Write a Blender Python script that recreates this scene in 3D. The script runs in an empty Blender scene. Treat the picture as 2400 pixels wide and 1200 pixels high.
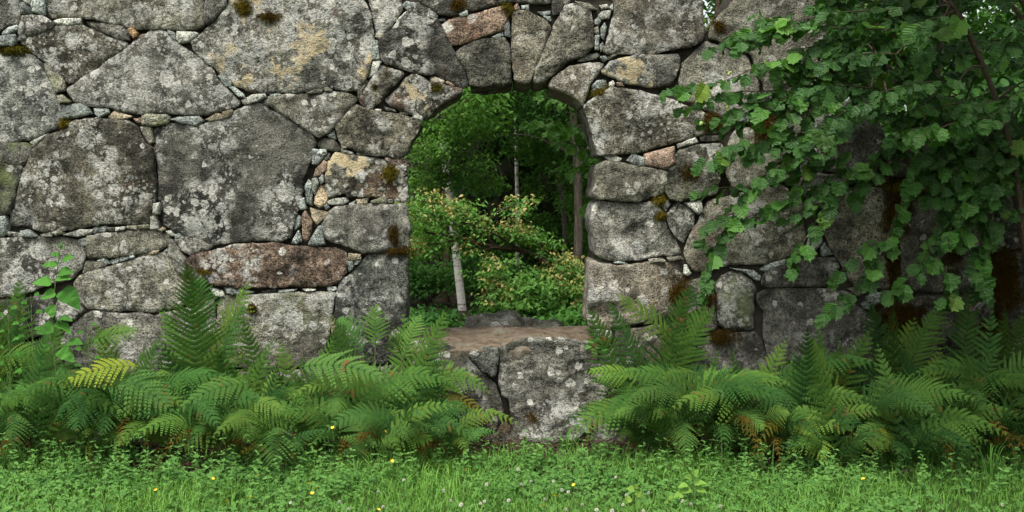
import bpy, math, random
import numpy as np
from mathutils import Vector, noise as mnoise
from mathutils.geometry import delaunay_2d_cdt, tessellate_polygon

random.seed(7); RNG = np.random.default_rng(7)
R = math.radians
scene = bpy.context.scene
COL = scene.collection

# ------------------------------------------------------------------ camera
CAM_H, DIST, FPX = 1.5, 7.0, 2800.0          # wall front stands at y = 0, camera at y = -7
cam_d = bpy.data.cameras.new('camera'); cam = bpy.data.objects.new('camera', cam_d); COL.objects.link(cam)
cam.location = (0, -DIST, CAM_H); cam.rotation_euler = (R(90), 0, 0)
cam_d.sensor_width = 36; cam_d.lens = FPX / 2400 * 36; cam_d.shift_y = -160 / 2400
cam_d.clip_start = 0.05; cam_d.clip_end = 1000
scene.camera = cam
# ------------------------------------------------------------------ sky and sun (overcast)
SUN_EL, SUN_AZ = 58, 205                      # azimuth clockwise from +y
world = bpy.data.worlds.new('World'); scene.world = world; world.use_nodes = True
wn = world.node_tree; wn.nodes.clear()
sky = wn.nodes.new('ShaderNodeTexSky'); sky.sky_type = 'NISHITA'; sky.sun_disc = False
sky.sun_elevation = R(SUN_EL); sky.sun_rotation = R(SUN_AZ); sky.dust_density = 4.0; sky.air_density = 1.2
hsv = wn.nodes.new('ShaderNodeHueSaturation'); hsv.inputs['Saturation'].default_value = 0.30
bg = wn.nodes.new('ShaderNodeBackground'); bg.inputs['Strength'].default_value = 0.13
wo = wn.nodes.new('ShaderNodeOutputWorld')
wn.links.new(sky.outputs[0], hsv.inputs['Color']); wn.links.new(hsv.outputs[0], bg.inputs[0]); wn.links.new(bg.outputs[0], wo.inputs[0])
sun_d = bpy.data.lights.new('sun', 'SUN'); sun_d.energy = 1.5; sun_d.angle = R(16); sun_d.color = (1.0, 0.965, 0.90)
sun = bpy.data.objects.new('sun', sun_d); COL.objects.link(sun)
sdir = Vector((math.sin(R(SUN_AZ)) * math.cos(R(SUN_EL)), math.cos(R(SUN_AZ)) * math.cos(R(SUN_EL)), math.sin(R(SUN_EL))))
sun.rotation_euler = sdir.to_track_quat('Z', 'Y').to_euler()
vs = scene.view_settings
vs.view_transform = 'Standard'; vs.look = 'None'; vs.gamma = 1.0; vs.exposure = 1.1; vs.use_curve_mapping = False
scene.cycles.max_bounces = 5; scene.cycles.diffuse_bounces = 3; scene.cycles.adaptive_threshold = 0.02; scene.cycles.transparent_max_bounces = 8
scene.cycles.use_denoising = True

# ------------------------------------------------------------------ helpers
def P(px, py, d=0.0):
    """photo position at d metres in front of the wall (negative: behind it) as a world point"""
    k = (DIST - d) / FPX
    return Vector(((px - 1200) * k, -d, CAM_H - (py - 440) * k))

def G(px, py):
    """photo position of a point on the ground"""
    t = CAM_H * FPX / (py - 440)
    return Vector(((px - 1200) * t / FPX, t - DIST, 0))

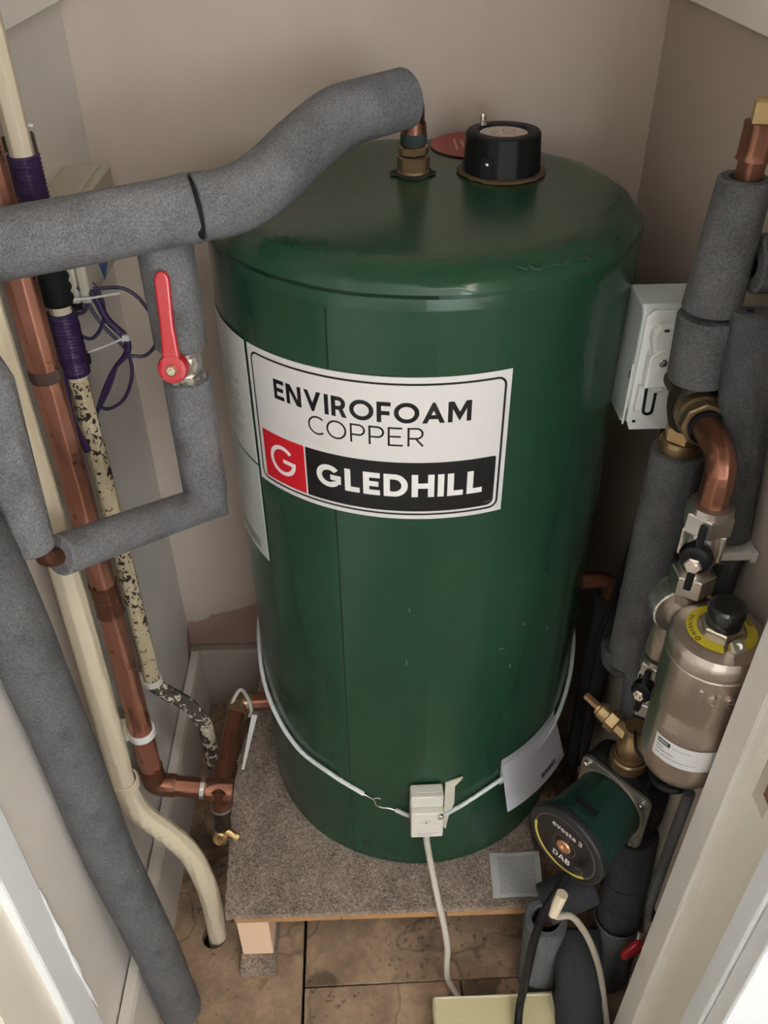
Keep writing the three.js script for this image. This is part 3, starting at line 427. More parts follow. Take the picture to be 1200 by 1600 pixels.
// ---------------------------------------------------------------- left side: lagged pipes
const foamPart = (name, label, path, r, inner, mat = FOAM, o = {}) => { const t = thing(name, label, 'pipe insulation', [path[0].x ?? path[0][0], path[0].y ?? path[0][1], path[0].z ?? path[0][2]]); part(t, 'foam', sweep(path, r, { inner, wob: (a, l) => (fbm(a / 6.2832, l * 1.3, 8, 2) - 0.5) * 0.05, ...o }), mat); return t; };
const S = [[-0.2060, 1.0797, 0.1597], [-0.1970, 1.0800, 0.1558], [-0.189, 1.079, 0.150], [-0.165, 1.081, 0.129], [-0.141, 1.090, 0.098], [-0.116, 1.103, 0.057], [-0.083, 1.116, 0.016], [-0.045, 1.120, -0.012], [-0.016, 1.122, -0.035]];
foamPart('foam_sleeve', 'thick grey foam sleeve curving up over the cylinder lid to the copper elbow', smooth(S, 70), 0.0288, 0.0125);
foamPart('foam_sleeve', 'thick grey foam sleeve running level to the left edge above the red valve', densify(smooth([[-0.2065, 1.080, 0.160], [-0.235, 1.077, 0.168], [-0.261, 1.075, 0.176], [-0.311, 1.072, 0.194], [-0.360, 1.069, 0.210], [-0.397, 1.066, 0.224], [-0.50, 1.060, 0.258]], 40), 0.01), (l, T) => 0.0288 + 0.0010 * sstep(0.02, 0.0, l), 0.0125);
{ const t = thing('pipe_tee', 'dark brass tee just showing in the gap between two grey foam sleeves', 'pipe fitting', [-0.21, 1.079, 0.16]);
  part(t, 'run', sweep(smooth([[-0.30, 1.0725, 0.190], [-0.2365, 1.0765, 0.1685], [-0.209, 1.0795, 0.1610], [-0.189, 1.079, 0.150], [-0.165, 1.081, 0.129]], 30), 0.0112), BRASS_OLD);
  part(t, 'collar', sweep([[-0.2145, 1.079, 0.1628], [-0.2100, 1.0796, 0.1613], [-0.2065, 1.0796, 0.1593], [-0.2030, 1.0796, 0.1575]], 0.0268, { seg: 24 }), BLACK_M, 'dark gap at the tee'); part(t, 'notch', norm(new THREE.SphereGeometry(1, 16, 12).scale(0.0034, 0.0085, 0.0034).rotateZ(0.25).translate(-0.2010, 1.0690, 0.1835)), BLACK_M, 'dark notch in the foam joint'); }
const vt = [-0.24, 0.15];
foamPart('foam_sleeve', 'short upright grey foam sleeve directly above the red valve lever', densify([[vt[0], 1.052, vt[1]], [vt[0], 0.946, vt[1]]], 0.01), 0.0252, 0.0085);
foamPart('foam_sleeve', 'grey foam sleeve below the red valve, mitred into a level run to the left', [...densify([[vt[0], 0.911, vt[1]], [vt[0], 0.757, vt[1]]], 0.008), ...densify([[vt[0], 0.757, vt[1]], [-0.339, 0.8305, 0.322]], 0.008).slice(1)], (l) => mix(0.0236, 0.0192, sstep(0.135, 0.165, l)), 0.0082);
foamPart('foam_sleeve', 'upright grey foam sleeve cut off by the left edge beside the thin cream pipe', densify([[-0.345, 0.863, 0.3515], [-0.345, 1.009, 0.335], [-0.355, 1.030, 0.33]], 0.012), 0.0185, 0.0085);
foamPart('foam_sleeve', 'long dark grey foam sleeve running down the left wall to the floor', densify(smooth([[-0.374, 1.00, 0.432], [-0.373, 0.90, 0.385], [-0.372, 0.80, 0.372], [-0.372, 0.61, 0.360], [-0.371, 0.475, 0.358], [-0.368, 0.39, 0.358], [-0.356, 0.29, 0.365], [-0.351, 0.19, 0.362], [-0.351, 0.09, 0.356], [-0.351, 0.002, 0.350]], 80), 0.01), 0.0282, 0.0115, foam(0.165, 0.160, 0.156));
{ const t = thing('copper_loop', 'small copper pipe bending between two foam sleeve ends on the left', 'pipe', [-0.345, 0.83, 0.32]);
  part(t, 'pipe', sweep(fillet([[vt[0], 1.06, vt[1]], [vt[0], 0.759, vt[1]], [-0.345, 0.8355, 0.334], [-0.345, 0.900, 0.3455]], 0.014), 0.0078), COPPER_OLD); }
// red lever ball valve
{ const X = vt[0], Z = vt[1], t = thing('lever_valve', 'chrome ball valve with a long red lever between two foam sleeves', 'valve', [X, 0.905, Z]);
  part(t, 'body', [lathe([[0, 0.906], [0.0175, 0.906], [0.0175, 0.916], [0.0150, 0.917], [0.0165, 0.922], [0.0175, 0.929], [0.0165, 0.936], [0.0150, 0.940], [0.0150, 0.951], [0, 0.951]], 40, 0.4).translate(X, 0, Z), orient(cyl(0.009, 0.009, 0, 0.026, 24), [X, 0.929, Z + 0.008], [0, 0.35, 1])], CHROME);
  part(t, 'nut', hex(0.0195, 0.938, 0.949, 6).translate(X, 0, Z), CHROME_S); part(t, 'nut', hex(0.0195, 0.909, 0.919, 6).translate(X, 0, Z), CHROME_S);
  const c = [-0.240, 0.947, 0.199], dir = V(0.0, 0.081, -0.0185).normalize(), fwd = V(0, 0.2227, 0.975);
  const F = (g) => frameOf(g, c, [1, 0, 0], dir.toArray(), V(1, 0, 0).cross(dir).toArray());
  const arm = new THREE.Shape(); arm.moveTo(-0.0085, 0.004); arm.lineTo(-0.0068, 0.040); arm.lineTo(-0.0072, 0.076); arm.quadraticCurveTo(-0.0074, 0.087, 0, 0.0875); arm.quadraticCurveTo(0.0074, 0.087, 0.0068, 0.076); arm.lineTo(0.0060, 0.040); arm.lineTo(0.0085, 0.004); arm.closePath();
  const lev = part(t, 'lever', F(extrude(arm, 0.0075, 0.0025, 3).translate(0, 0, -0.004)), RED_P, 'long red lever');
  part(t, 'lever_hub', F(orient(lathe([[0, -0.008], [0.0125, -0.008], [0.0138, -0.006], [0.0138, 0.003], [0.0125, 0.006], [0.0090, 0.0075], [0, 0.0075]], 32), [0, 0, -0.002], [0, 0, 1])), RED_P, 'round red lever hub');
  part(t, 'lever_nut', F(orient(hex(0.0052, 0, 0.006, 6), [0, 0, 0.004], [0, 0, 1])), std({ color: lin(0.62, 0.48, 0.30), metalness: 0.9, roughness: 0.35 }), 'yellowish zinc nut');
  part(t, 'stem', F(orient(cyl(0.0022, 0.0022, 0, 0.009, 12), [0, 0, 0.003], [0, 0, 1])), CHROME_S);
}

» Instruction
Give again exactly the lines running from the beginning of the material above through the line that contains "COL = scene.collection", and leave out every picture.

» Solved exercise
Write a Blender Python script that recreates this scene in 3D. The script runs in an empty Blender scene. Treat the picture as 2400 pixels wide and 1200 pixels high.
import bpy, math, random
import numpy as np
from mathutils import Vector, noise as mnoise
from mathutils.geometry import delaunay_2d_cdt, tessellate_polygon

random.seed(7); RNG = np.random.default_rng(7)
R = math.radians
scene = bpy.context.scene
COL = scene.collection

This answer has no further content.